There were complaints from officers that they toiled under a "9-and-2" system, meaning they had to write two search warrants and make nine arrests each month. Their time, they said, was filled with chasing nickel-and-dime busts of suspects who quickly got back on the street. And we heard of something called DC-6 (or Disorderly Conduct, Subsection 6, being in a drug zone), which was pretty much an unofficial charge of Walking While Black.

This week, a commemoration was held at the same church to mark the 10th anniversary. These days, cops are again (or still) looked at with suspicion by many in that same community, and marchers from Black Lives Matter are taking to the streets.

The meeting this week was put together by state Sen. Vincent Fort, who also set up the 2006 meeting and is now running for mayor. But instead of 300 seething residents, there were perhaps 40 curious folks listening to three young activists talk about making change.

In the audience were three members of the Citizen Review Board, which Fort derided — "with all due respect" — as a "paper tiger."

Lee Reid, who heads the board, admitted to me earlier that it’s a “slow, draining process” to get accountability from the APD.

Since 2009, the board has gotten 907 complaints, fully investigated 185 of those incidents, and recommended in 71 of them that an officer be disciplined.

Just 23 times the APD did so.

“The best way to water down a citizen review board is to not sustain its recommendations,” Reid said. “Then citizens will be hesitant to file a complaint if they don’t see action.”

The board “was created because of public demand, but the public has to stay involved,” he said.

Part of the problem, a former member complained, is the news media have not publicized the board’s actions and the police department’s lack of actions. Guilty as charged here.

A few months ago, Atlanta Police Chief George Turner, who came to office with the new administration in early 2010, told me the department’s Office of Professional Standards was hearing more cases. The figures bear him out, with 2,546 complaints received in the years 2013-2015 versus 1,985 complaints in 2008-2010.

However, the department sustained a smaller percentage of the cases — 46 percent in the latter time span versus 51 percent in 2008-2010.

Complaints of unauthorized use of force went down substantially — 130 versus 199. But complaints about persons getting shot went up substantially — 30 versus 20. The figures provided by the APD don’t determine what happened with those investigations.

Turner said his department is going after more serious crimes. Drug arrests have dropped 43 percent since 2009 and “quality of life arrests” are down 38 percent during that time.

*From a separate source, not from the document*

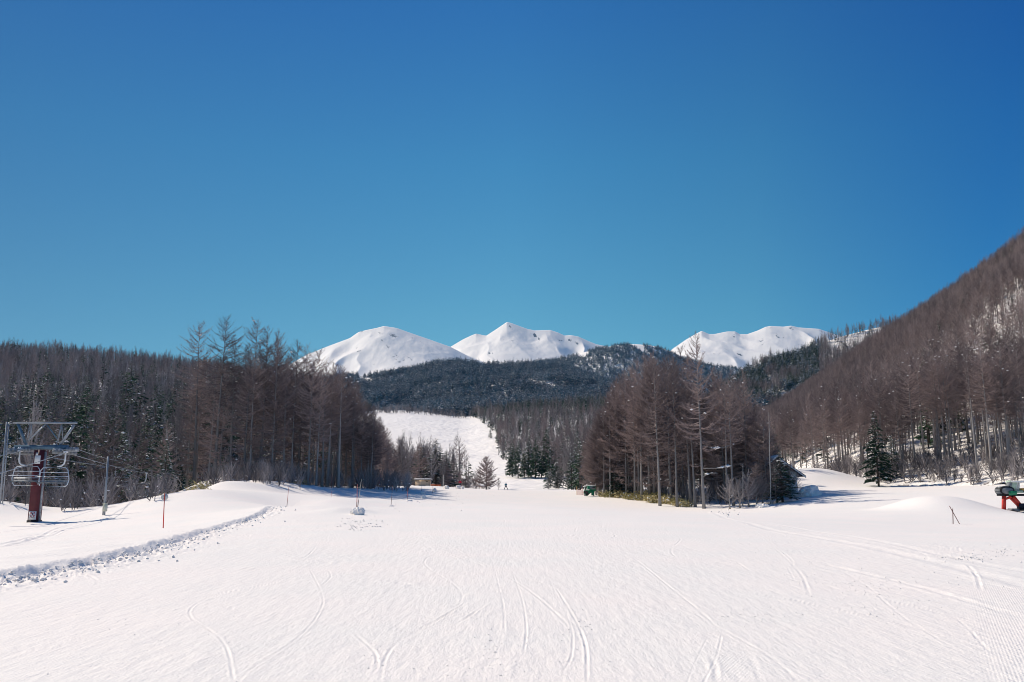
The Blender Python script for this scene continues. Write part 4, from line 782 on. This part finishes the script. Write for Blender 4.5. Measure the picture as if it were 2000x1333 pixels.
m = MB(); m.box((c[0] - .05, c[1] - .03, c[2] + .05), (c[0] + .05, c[1] - .004, c[2] + .08)); m.box((c[0] - .05, c[1] - .03, c[2] - .09), (c[0] + .05, c[1] - .004, c[2] - .06)); m.build('clamp', M_GALV, r)
marker((560, 993), (564, 951), 78, 'red marker pole leaning right on the left bank, above the rough snow edge')
marker((696.5, 1004), (698, 946), 52, 'tallest red marker pole, standing beside the big broken snow clod', .026)
marker((699, 957), (706, 937), 53, 'pale cane leaning against the tallest red marker pole', .018, simple('pale_cane', (.55, .5, .42), .7))
marker((648, 951), (648.5, 924), 118, 'faded pink pole among the tree trunks of the left stand', .03)
marker((648, 975), (648, 960), 95, 'short thin pole in the tree shade, below the faded pink one', .02)
marker((603, 944), (606, 930), 122, 'small orange red stake at the foot of the left stand', .035, M_RED)
marker((739, 952), (744, 925), 128, 'leaning pink pole before the left stand, right of the tallest marker', .03)
marker((763.5, 990), (767, 948), 80, 'thin grey marker pole second right of the tallest red one', .02, M_DKRED)
marker((795, 979), (797, 951), 105, 'pink topped marker pole left of the wooden hut', .028)
marker((823.5, 968), (824, 937), 125, 'thin pale pole in front of the wooden hut', .022, M_GALV)
marker((845, 962), (845.5, 948), 125, 'short thin pole right of the wooden hut', .02, M_DKRED)
for (a, b, lb) in (((1875.5, 1024), (1854.5, 989), 'dark bamboo cane leaning left across the two thin ones by the snow mound'), ((1859.5, 1026), (1860.5, 994), 'thin upright cane by the snow mound, left of two'), ((1862.5, 1026), (1861, 993), 'thin upright cane by the snow mound, right of two')):
    p0 = W(a[0], a[1], 58); g = ground_at(p0[0], 58); p0[2] = g - .1; p1 = W(b[0], b[1], 58); r = empty('bamboo_cane', tuple(p0), label=lb, cat='cane')
    m = MB(); m.tube(loc(r, [p0, p1]), .022 if a[0] > 1870 else .012, 6); m.build('shaft', M_DKRED, r)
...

The department did not respond to several questions I sent in.

I talked with Dan Grossman, a lawyer who took on the city after a goon squad of cops busted a gay bar called the Eagle in 2009. And he's stayed at it since.

"I don't know if anyone really takes (the review board) seriously," he said. "But moreover, I don't think anyone in city government actually wants it to be credible or effective. If they did, they would have established and maintained higher standards for both paid staff and the members."

The board does seem to endure a love/hate relationship with the city. The budget has almost doubled in the past five years, but Mayor Kasim Reed’s pick for the group’s governing board remained vacant for three years. When he finally did make an appointment, it was a woman who had a couple of old criminal convictions and did not live in the city.

Grossman said there are lots of things APD should do differently, “but I haven’t seen much evidence that City Hall wants a better police department. If they did, they would pay officers more and demand higher standards in return.”

That is a charge that officers themselves have been making since before Ms. Johnston lay dying in her living room.